**DATASET SECTION**
______

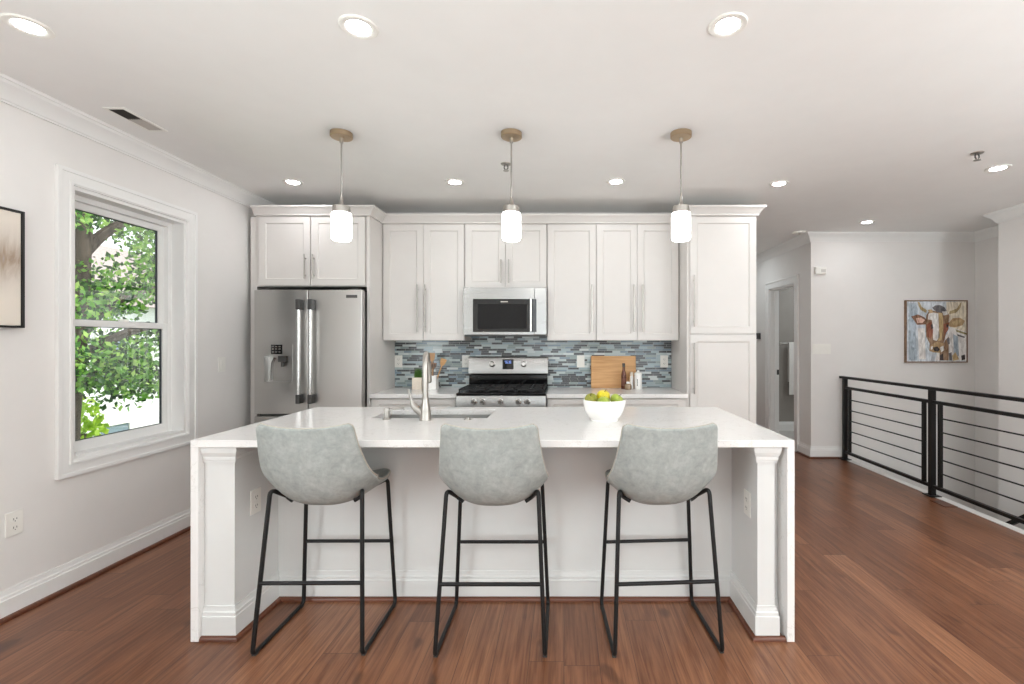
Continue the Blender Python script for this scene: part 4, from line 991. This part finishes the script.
poly('ochre', [(530, 560), (560, 530), (590, 590), (540, 605)], 4); poly('black', [(610, 560), (640, 550), (645, 590), (615, 600)], 4); poly('dark', [(500, 540), (525, 530), (530, 600), (505, 600)], 4); poly('black', [(420, 560), (450, 540), (455, 600), (425, 600)], 4)
poly('horn', [(228, 108), (246, 114), (264, 150), (308, 178), (302, 202), (256, 178), (236, 142)], 3)
poly('horn', [(614, 112), (600, 122), (574, 164), (508, 188), (504, 212), (562, 202), (602, 160)], 3)
poly('dark', [(355, 158), (385, 138), (425, 136), (465, 156), (485, 188), (440, 200), (395, 196)], 5)
poly('earb', [(172, 232), (230, 214), (286, 238), (314, 268), (296, 298), (224, 302), (200, 268)], 4); poly('pink', [(212, 246), (258, 240), (292, 262), (270, 284), (226, 288)], 5)
poly('tan', [(498, 290), (536, 246), (600, 242), (642, 268), (622, 304), (560, 322), (506, 316)], 4); poly('ochre', [(530, 280), (566, 258), (610, 266), (584, 298), (540, 304)], 5)
poly('brown', [(305, 220), (336, 178), (400, 190), (484, 190), (506, 226), (494, 300), (474, 380), (456, 450), (462, 500), (432, 536), (366, 532), (332, 520), (336, 460), (304, 400), (298, 300)], 4)
poly('ochre', [(410, 200), (445, 205), (452, 320), (436, 430), (405, 440), (415, 320)], 6)
poly('white', [(320, 210), (352, 196), (408, 206), (412, 300), (418, 400), (394, 436), (364, 428), (360, 330), (352, 262), (318, 256)], 6)
poly('tan', [(318, 176), (352, 172), (362, 200), (330, 206)], 7); poly('white', [(440, 190), (480, 188), (492, 214), (456, 224)], 6)
poly('rust', [(306, 300), (346, 272), (364, 350), (344, 420), (310, 398)], 6); poly('rust', [(452, 296), (502, 280), (496, 340), (462, 392)], 6)
poly('black', [(340, 300), (358, 296), (362, 330), (348, 340)], 7); poly('black', [(478, 300), (498, 296), (494, 322), (480, 326)], 7)
poly('tan', [(338, 474), (396, 442), (452, 458), (456, 508), (424, 536), (362, 532), (330, 512)], 7)
poly('black', [(358, 492), (398, 482), (420, 508), (404, 526), (372, 520)], 8); poly('white', [(420, 490), (452, 476), (458, 512), (432, 532)], 8); poly('white', [(342, 484), (360, 478), (356, 506), (342, 510)], 8)
obj('canvas', cv, pmats, r, smooth=0)

# ------------------------------------------------------------------ stair railing
r = thing('stair_railing', (RAILX, 4.2, 0), 'black metal stair railing with square posts and thin horizontal rods', 'railing')
posts = [5.42, 4.138, 2.92]; ph = 0.021
for y in posts:
    p = obj('post', MB().box(RAILX-ph, RAILX+ph, y-ph, y+ph, 0.006, 0.935), M['railmetal'], r, bevel=0.002)
    obj('base_plate', MB().box(RAILX-0.05, RAILX+0.05, y-0.05, y+0.05, 0.0062, 0.014), M['railmetal'], p, bevel=0.002)
obj('top_rail', MB().box(RAILX-0.024, RAILX+0.024, 2.88, 5.498, 0.935, 0.962), M['railmetal'], r, bevel=0.003)
for ya, yb in ((posts[1], posts[0]), (posts[2], posts[1])):
    a, b2 = ya+ph, yb-ph
    obj('middle_rail', MB().box(RAILX-0.016, RAILX+0.016, a, b2, 0.818, 0.846), M['railmetal'], r, bevel=0.002)
    obj('bottom_rail', MB().box(RAILX-0.016, RAILX+0.016, a, b2, 0.078, 0.106), M['railmetal'], r, bevel=0.002)
    for y in (a+0.07, b2-0.07): obj('upright', MB().box(RAILX-0.014, RAILX+0.014, y-0.014, y+0.014, 0.106, 0.818), M['railmetal'], r, bevel=0.0015)
    for k in range(5):
        z_ = 0.106+(k+1)*(0.712/6)
        obj('rod', MB().cyl((RAILX, a+0.084, z_), (RAILX, b2-0.084, z_), 0.006, 10), M['railmetal'], r)
r = thing('stair_handrail', (RX-0.06, 3.9, 0), 'black sloping handrail on the wall going down the stairs', 'handrail')
def hz_(y): return 0.9-(y-TOPY)*0.80
obj('rail', MB().prism([(2.95, hz_(2.95)), (5.0, hz_(5.0)), (5.0, hz_(5.0)-0.05), (2.95, hz_(2.95)-0.05)], RX-0.085, RX-0.045, 'x'), M['railmetal'], r, bevel=0.003)
for y in (3.3, 4.42): obj('bracket', MB().tube([(RX-0.065, y, hz_(y)-0.04), (RX-0.065, y, hz_(y)-0.1), (RX-0.001, y, hz_(y)-0.12)], 0.009, 8), M['railmetal'], r)
tag(obj('floor_register', MB().box(3.13, EDGE-0.014, 3.86, 4.02, 0.0, 0.005), M['shoe'], base=(3.2, 3.94, 0), bevel=0.002), 'small dark wood floor register beside the railing', 'register')

# ------------------------------------------------------------------ bathroom towel
r = thing('towel_bar', (3.6, 7.2, 1.34), 'metal towel bar on the grey bathroom wall', 'towel bar')
obj('bar', MB().cyl((3.28, 7.14, 1.335), (3.95, 7.14, 1.335), 0.008, 12), M['nickel'], r)
for x in (3.285, 3.945): obj('bracket', MB().box(x-0.015, x+0.015, 7.13, 7.199, 1.315, 1.355), M['nickel'], r, bevel=0.003)
tw = MB(); n = 14
sec = [(7.127, 0.56), (7.122, 0.9), (7.124, 1.30), (7.128, 1.345), (7.140, 1.352), (7.152, 1.345), (7.158, 1.28), (7.160, 0.75)]
sec2 = [(7.166, 0.75), (7.164, 1.28), (7.157, 1.350), (7.140, 1.358), (7.123, 1.350), (7.116, 1.30), (7.114, 0.9), (7.119, 0.56)]
tw.prism(sec+sec2, 3.41, 3.78, 'x')
tag(obj('towel', tw, M['towel'], base=(3.6, 7.14, 1.34), bevel=0.002), 'white towel hanging on the bar in the bathroom', 'towel')

# ------------------------------------------------------------------ outside the window
b = MB().box(-45, XL-0.6, -20, 45, -3.3, -3.0)
struct('ground_outside', b, M['lawn'], 'green lawn outside the window', 'ground')
def leafcloud(mb, n_, centre, rad, size, cond=None):
    for k in range(n_):
        while True:
            p = Vector((random.uniform(-1, 1), random.uniform(-1, 1), random.uniform(-1, 1)))
            if p.length <= 1: break
        p = Vector((centre[0]+p.x*rad[0], centre[1]+p.y*rad[1], centre[2]+p.z*rad[2]))
        if cond and not cond(p): continue
        a = Vector((random.gauss(0, 1), random.gauss(0, 1), random.gauss(0, 0.6))).normalized(); u_ = a.orthogonal().normalized(); v_ = a.cross(u_)
        t_ = random.uniform(0, 2*PI); u_, v_ = u_*math.cos(t_)+v_*math.sin(t_), v_*math.cos(t_)-u_*math.sin(t_)
        s_ = size*random.uniform(0.6, 1.3)
        mb.add([p-u_*s_, p-v_*s_*0.62-u_*s_*0.1, p+v_*s_*0.1+u_*s_, p+v_*s_*0.62-u_*s_*0.1+a*s_*0.2], [(0, 1, 2), (0, 2, 3)])
r = thing('tree', (-7.6, 7.1, -3.0), 'leafy green maple tree filling the window view', 'tree')
tk = MB().tube([(-7.6, 7.1, -3.0), (-7.62, 7.12, -1.5), (-7.6, 7.15, 0.2), (-7.5, 7.2, 1.5), (-7.4, 7.2, 3.0), (-7.4, 7.3, 4.6)], [0.24, 0.2, 0.18, 0.16, 0.13, 0.06], 12)
obj('trunk', tk, M['bark'], r)
br = [[(-7.52, 7.2, 1.4), (-7.4, 7.7, 2.0), (-7.2, 8.3, 2.3), (-7.2, 9.0, 2.5)], [(-7.4, 7.2, 2.7), (-7.3, 7.6, 3.2), (-7.0, 8.2, 3.7), (-6.9, 8.9, 4.2)],
      [(-7.58, 7.15, 0.6), (-7.5, 7.8, 1.0), (-7.5, 8.5, 1.0), (-7.6, 9.3, 0.7)], [(-7.5, 7.2, 1.9), (-7.2, 6.6, 2.5), (-7.0, 6.0, 2.9)], [(-7.45, 7.2, 2.2), (-8.0, 7.8, 2.8), (-8.6, 8.4, 3.2)], [(-7.55, 7.18, 1.0), (-7.0, 7.5, 1.5), (-6.5, 8.0, 1.7)]]
for p in br: obj('branch', MB().tube(catmull([Vector(q) for q in p], 4), [0.09*(1-i/(4*(len(p)-1)+1))+0.012 for i in range(4*(len(p)-1)+1)], 8), M['bark'], r)
lf = MB()
clumps = []
for k in range(105):
    while True:
        p = Vector((random.uniform(-9.6, -6.2), random.uniform(5.4, 10.6), random.uniform(-0.6, 5.6)))
        if ((p.x+7.7)/1.9)**2+((p.y-7.9)/2.8)**2+((p.z-2.7)/3.1)**2 <= 1 and p.z > 0.25+max(0, (p.y-7.6))*0.42: break
    clumps.append(p)
for p in clumps: leafcloud(lf, 210, p, (0.55, 0.6, 0.36), 0.05)
obj('foliage', lf, M['leaf'], r, smooth=0)
r = thing('shrub', (-9.2, 9.0, -3.0), 'bright yellow green columnar shrub outside the window', 'shrub')
obj('stem', MB().tube([(-9.2, 9.0, -3.0), (-9.2, 9.0, -0.4)], 0.06, 8), M['bark'], r)
lf = MB(); leafcloud(lf, 1500, (-9.2, 9.0, -1.4), (0.42, 0.42, 1.75), 0.07); obj('foliage', lf, M['leaf2'], r, smooth=0)
r = thing('neighbour_house', (-15.5, 16, -3.0), 'white clapboard house with grey roof beyond the tree', 'house')
hw_ = MB().box(-19, -14, 9, 24, -3, 2.6); obj('wall', hw_, M['siding'], r)
obj('roof', MB().prism([(-19.4, 2.5), (-13.6, 2.5), (-16.5, 4.8)], 8.6, 24.4, 'y'), M['shingle'], r)
for y, z in ((14.6, -1.9), (18.0, -1.9), (14.6, 0.9), (18.0, 0.9), (11.2, 0.9)):
    f_ = obj('window', MB().holed(y-0.6, y+0.6, y-0.48, y+0.48, z-0.8, z+0.8, z-0.68, z+0.68, -14.0, -13.93, 'x'), M['trim'], r)
    obj('pane', MB().box(-13.99, -13.97, y-0.48, y+0.48, z-0.68, z+0.68).box(-13.97, -13.94, y-0.48, y+0.48, z-0.02, z+0.02), [M['paneout']], f_)

# only top-level things carry a category
for o in bpy.data.objects:
    if o.parent is not None and 'category' in o: del o['category']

______

**DIRECTIONS FOR THIS TASK**
From the first line of the material down to the line containing "obj('canvas', cv, pmats, r, smooth=0)", inclusive, return each line exactly, skipping any picture.

**RESPONSE**
Continue the Blender Python script for this scene: part 4, from line 991. This part finishes the script.
poly('ochre', [(530, 560), (560, 530), (590, 590), (540, 605)], 4); poly('black', [(610, 560), (640, 550), (645, 590), (615, 600)], 4); poly('dark', [(500, 540), (525, 530), (530, 600), (505, 600)], 4); poly('black', [(420, 560), (450, 540), (455, 600), (425, 600)], 4)
poly('horn', [(228, 108), (246, 114), (264, 150), (308, 178), (302, 202), (256, 178), (236, 142)], 3)
poly('horn', [(614, 112), (600, 122), (574, 164), (508, 188), (504, 212), (562, 202), (602, 160)], 3)
poly('dark', [(355, 158), (385, 138), (425, 136), (465, 156), (485, 188), (440, 200), (395, 196)], 5)
poly('earb', [(172, 232), (230, 214), (286, 238), (314, 268), (296, 298), (224, 302), (200, 268)], 4); poly('pink', [(212, 246), (258, 240), (292, 262), (270, 284), (226, 288)], 5)
poly('tan', [(498, 290), (536, 246), (600, 242), (642, 268), (622, 304), (560, 322), (506, 316)], 4); poly('ochre', [(530, 280), (566, 258), (610, 266), (584, 298), (540, 304)], 5)
poly('brown', [(305, 220), (336, 178), (400, 190), (484, 190), (506, 226), (494, 300), (474, 380), (456, 450), (462, 500), (432, 536), (366, 532), (332, 520), (336, 460), (304, 400), (298, 300)], 4)
poly('ochre', [(410, 200), (445, 205), (452, 320), (436, 430), (405, 440), (415, 320)], 6)
poly('white', [(320, 210), (352, 196), (408, 206), (412, 300), (418, 400), (394, 436), (364, 428), (360, 330), (352, 262), (318, 256)], 6)
poly('tan', [(318, 176), (352, 172), (362, 200), (330, 206)], 7); poly('white', [(440, 190), (480, 188), (492, 214), (456, 224)], 6)
poly('rust', [(306, 300), (346, 272), (364, 350), (344, 420), (310, 398)], 6); poly('rust', [(452, 296), (502, 280), (496, 340), (462, 392)], 6)
poly('black', [(340, 300), (358, 296), (362, 330), (348, 340)], 7); poly('black', [(478, 300), (498, 296), (494, 322), (480, 326)], 7)
poly('tan', [(338, 474), (396, 442), (452, 458), (456, 508), (424, 536), (362, 532), (330, 512)], 7)
poly('black', [(358, 492), (398, 482), (420, 508), (404, 526), (372, 520)], 8); poly('white', [(420, 490), (452, 476), (458, 512), (432, 532)], 8); poly('white', [(342, 484), (360, 478), (356, 506), (342, 510)], 8)
obj('canvas', cv, pmats, r, smooth=0)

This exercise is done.